When it’s time to evaluate multi-authored works for reappointment, tenure and promotion, how do we estimate contribution and assign credit? Does a co-authored work “count” as half of a sole authored work? Is someone who has a lot of multi-authored works “padding” their CV, or are they master collaborators? When writers collaborate, are they merely dividing the labor, or has some synergy occurred and have they produced something that neither could have produced on their own? Do we need to be doing more to promote and reward effective librarian collaboration in scholarship?

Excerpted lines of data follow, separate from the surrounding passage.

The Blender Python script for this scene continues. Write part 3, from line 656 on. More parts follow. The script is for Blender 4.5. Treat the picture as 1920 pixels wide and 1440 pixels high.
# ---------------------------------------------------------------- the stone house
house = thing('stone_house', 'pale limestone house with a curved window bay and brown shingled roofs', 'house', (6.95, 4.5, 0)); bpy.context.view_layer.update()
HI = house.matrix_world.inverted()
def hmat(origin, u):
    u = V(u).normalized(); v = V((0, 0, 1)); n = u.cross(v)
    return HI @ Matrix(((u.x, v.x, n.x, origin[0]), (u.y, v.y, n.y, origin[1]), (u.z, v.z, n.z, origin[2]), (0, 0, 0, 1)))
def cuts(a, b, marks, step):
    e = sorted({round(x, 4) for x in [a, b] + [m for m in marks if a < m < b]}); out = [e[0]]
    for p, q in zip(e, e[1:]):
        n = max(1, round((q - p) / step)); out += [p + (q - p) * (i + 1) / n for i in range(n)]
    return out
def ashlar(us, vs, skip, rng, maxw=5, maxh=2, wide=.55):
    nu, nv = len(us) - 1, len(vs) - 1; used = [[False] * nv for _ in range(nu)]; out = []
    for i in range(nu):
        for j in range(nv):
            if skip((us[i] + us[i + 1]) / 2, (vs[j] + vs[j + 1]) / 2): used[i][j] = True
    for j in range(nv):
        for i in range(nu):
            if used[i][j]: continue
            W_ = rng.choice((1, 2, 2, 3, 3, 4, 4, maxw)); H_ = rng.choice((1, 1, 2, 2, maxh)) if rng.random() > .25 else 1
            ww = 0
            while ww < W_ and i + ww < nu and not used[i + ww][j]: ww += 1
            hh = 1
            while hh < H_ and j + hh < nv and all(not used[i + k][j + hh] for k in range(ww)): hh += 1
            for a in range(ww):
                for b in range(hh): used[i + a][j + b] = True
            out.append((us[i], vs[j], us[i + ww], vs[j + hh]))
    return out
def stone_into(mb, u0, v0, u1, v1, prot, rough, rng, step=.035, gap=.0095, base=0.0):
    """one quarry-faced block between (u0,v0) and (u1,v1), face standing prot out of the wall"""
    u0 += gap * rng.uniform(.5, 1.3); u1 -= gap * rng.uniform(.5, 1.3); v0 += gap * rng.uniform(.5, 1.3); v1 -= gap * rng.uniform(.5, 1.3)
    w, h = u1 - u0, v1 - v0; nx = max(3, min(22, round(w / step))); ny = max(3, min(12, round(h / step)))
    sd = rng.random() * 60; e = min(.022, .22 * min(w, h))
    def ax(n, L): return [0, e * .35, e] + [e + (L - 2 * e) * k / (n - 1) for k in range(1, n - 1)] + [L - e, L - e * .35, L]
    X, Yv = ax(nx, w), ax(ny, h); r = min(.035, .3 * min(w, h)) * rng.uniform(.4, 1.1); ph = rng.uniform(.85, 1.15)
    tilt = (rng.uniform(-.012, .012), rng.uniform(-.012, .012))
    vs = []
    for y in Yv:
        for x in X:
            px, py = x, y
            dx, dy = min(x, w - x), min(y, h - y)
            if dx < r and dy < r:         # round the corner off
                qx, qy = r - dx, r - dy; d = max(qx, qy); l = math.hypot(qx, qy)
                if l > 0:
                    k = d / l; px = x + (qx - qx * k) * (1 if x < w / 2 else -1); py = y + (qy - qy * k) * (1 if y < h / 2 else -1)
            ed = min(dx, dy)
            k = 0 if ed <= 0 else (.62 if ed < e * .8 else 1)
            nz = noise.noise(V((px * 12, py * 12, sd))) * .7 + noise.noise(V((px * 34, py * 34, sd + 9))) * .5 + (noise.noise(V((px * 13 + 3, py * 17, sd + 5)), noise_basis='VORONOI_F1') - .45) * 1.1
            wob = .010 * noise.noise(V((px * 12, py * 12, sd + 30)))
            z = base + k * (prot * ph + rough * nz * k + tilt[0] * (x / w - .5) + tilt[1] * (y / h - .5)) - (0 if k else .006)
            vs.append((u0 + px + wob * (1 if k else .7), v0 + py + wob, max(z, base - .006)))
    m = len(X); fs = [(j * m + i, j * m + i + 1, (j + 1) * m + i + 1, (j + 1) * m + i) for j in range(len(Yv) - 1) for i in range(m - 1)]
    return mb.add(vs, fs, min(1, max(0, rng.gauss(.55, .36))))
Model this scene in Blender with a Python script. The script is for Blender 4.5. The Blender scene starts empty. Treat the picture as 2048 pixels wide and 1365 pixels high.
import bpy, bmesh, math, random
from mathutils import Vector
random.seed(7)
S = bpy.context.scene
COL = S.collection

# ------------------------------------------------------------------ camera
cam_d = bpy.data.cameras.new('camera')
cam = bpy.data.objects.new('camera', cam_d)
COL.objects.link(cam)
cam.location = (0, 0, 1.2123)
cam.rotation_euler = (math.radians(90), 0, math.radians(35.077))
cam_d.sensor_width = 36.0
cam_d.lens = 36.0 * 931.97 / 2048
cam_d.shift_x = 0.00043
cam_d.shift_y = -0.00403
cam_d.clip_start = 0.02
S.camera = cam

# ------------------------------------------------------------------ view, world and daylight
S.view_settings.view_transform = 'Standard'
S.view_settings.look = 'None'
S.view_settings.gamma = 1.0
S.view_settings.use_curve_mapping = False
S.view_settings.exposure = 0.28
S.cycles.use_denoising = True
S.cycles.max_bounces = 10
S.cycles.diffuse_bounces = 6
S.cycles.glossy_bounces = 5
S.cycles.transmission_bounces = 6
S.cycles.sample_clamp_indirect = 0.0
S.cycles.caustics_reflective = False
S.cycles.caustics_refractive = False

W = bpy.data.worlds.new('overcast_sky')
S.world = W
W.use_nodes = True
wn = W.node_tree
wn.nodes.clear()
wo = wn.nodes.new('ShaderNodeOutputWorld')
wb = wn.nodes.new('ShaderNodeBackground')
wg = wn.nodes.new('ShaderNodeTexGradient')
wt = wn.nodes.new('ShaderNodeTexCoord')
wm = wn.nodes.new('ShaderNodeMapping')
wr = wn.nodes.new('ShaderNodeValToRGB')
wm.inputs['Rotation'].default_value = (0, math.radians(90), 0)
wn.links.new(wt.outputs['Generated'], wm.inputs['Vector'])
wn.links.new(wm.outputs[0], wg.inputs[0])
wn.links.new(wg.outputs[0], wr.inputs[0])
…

If you are working at an institution that “counts” the number of journal articles you publish in order to determine if you get tenure or promotion, look for a new job. Librarians should know better than anyone the flaws in most quantitative metrics of scholarly communication. If anything, co-authorship shows better performance in important facets of strategic goals for 21st century libraries such as collaboration, interdisciplinarity, and flexibility.
Thanks for your post. This is a great topic. In law libraries there is a group collaborating to promote scholarship among law librarians. The effort was spearheaded by Barbara Bintliff, the director at the Tarlton Law Library at UT Austin. Here’s a link to more info. http://legalscholarshipblog.com/2011/03/07/legal-information-scholarship-and-teaching-philadelphia-pa/
I’m fortunate enough never to have had to worry about tenure and promotion, so discount my comment if you like. But I think that collaborative works are at least as valuable as solo works. A person who works with a collaborator has found a way to test her ideas against against another person’s and reach a consensus and compromise that is good enough for both people to want to put their names on. Give me a collaborative author any day.
Single authored works are highly valued in the humanities while in the sciences multi-authored (collaborative) worked are the norm. Perhaps in an attempt to ‘look like’ other disciplines, librarianship has tended to value the scholarship norms and metrics the humantities rather than the sciences. I think we should care less about other disciplines do and support what works for *our* discipline. Besides, libraries have been collaborating for well over a century, while should our scholarship be different?
I want to put in a plug for synergy. There is something powerfully different that happens when I collaborate. Together we can do things that are impossible alone. I have published 2 papers recently that came out of collaborative efforts. In both cases I would argue that we both gave 100%.
However, there is a place for the solo author as well. I’m also writing a library history paper all by my self. In some ways, I miss having a collaborator, but when the first complete draft is finished (I hope within this next week or so) I mean to seek out informal collaborators and send it out for informal reviews before sending it to the journal. Human beings are social creatures, cooperation is the essence of life.
I just attended my university’s P & T forum yesterday, where we were all advised to go by the norms of our own discipline when considering the weight of co-authored vs. individually authored works. I will have to hold onto this for when I go up for promotion!
John gets at this with his comment but I’m going to clearly state it: Given that some faculty still do not know what it is we do (see recent Ithaka) I think collaborative articles are just as important as sole authorship.
Meaningful contribution to a collaborative project is one way academic librarians can demonstrate to faculty that they are more than just glorified clerks.
Thanks for the comments.
John – you are right to point out the dangers of quantitative metrics; human beings being what they are, however, counting often breaks out on committees, especially when a dispute arises…
Steve – not necessarily. it’s possible that collaboration could make a written product worse because of compromise. And while it is unpleasant to have to worry about tenure and promotion, the benefits are many!
Robin – I agree!
Rachael – it would be better if you could get the norms in writing!
Brad – I’m not sure why collaboration would help librarians explain what they do to faculty. You mean collaboration with them?